Overriding a global
Steven D'Aprano
steve+comp.lang.python at pearwood.info
Tue Dec 13 06:15:32 EST 2011
On Tue, 13 Dec 2011 10:54:51 +0100, Jean-Michel Pichavant wrote:
> Steven D'Aprano wrote:
>> On Mon, 12 Dec 2011 12:13:33 +0100, Jean-Michel Pichavant wrote:
>>
>>
>>> Using the same name for 2 different objects is a bad idea in general.
>>>
>>>
>> We have namespaces precisely so you don't need to care about making
>> names globally unique.
>>
>>
>>
> I don't get your point, namespaced names are unique, by definition.
>
> foo.aname <> bar.aname
Assuming foo and bar are not names for the same object, there are at
least three namespaces here: the local namespace, where foo and bar can
be found, the foo.__dict__ namespace, and the bar.__dict__ namespace.
> The OP showed a code where there was a confusion between a global name
> and a local one. There's no namespace involved. Having a local name
> identical to a global one is a bad idea, def.

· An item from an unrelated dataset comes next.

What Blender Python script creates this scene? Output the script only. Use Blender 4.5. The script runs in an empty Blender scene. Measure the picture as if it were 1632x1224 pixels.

Of course there are namespaces involved. There is the global namespace,
and the local namespace. That's how you can have x inside a function
without it overwriting global x outside of it, because they are different
namespaces. Which is my point.
When I write this:
x = 1
def spam():
x = 2
def ham():
x = 3
The three x's don't clash because they are in three separate namespaces.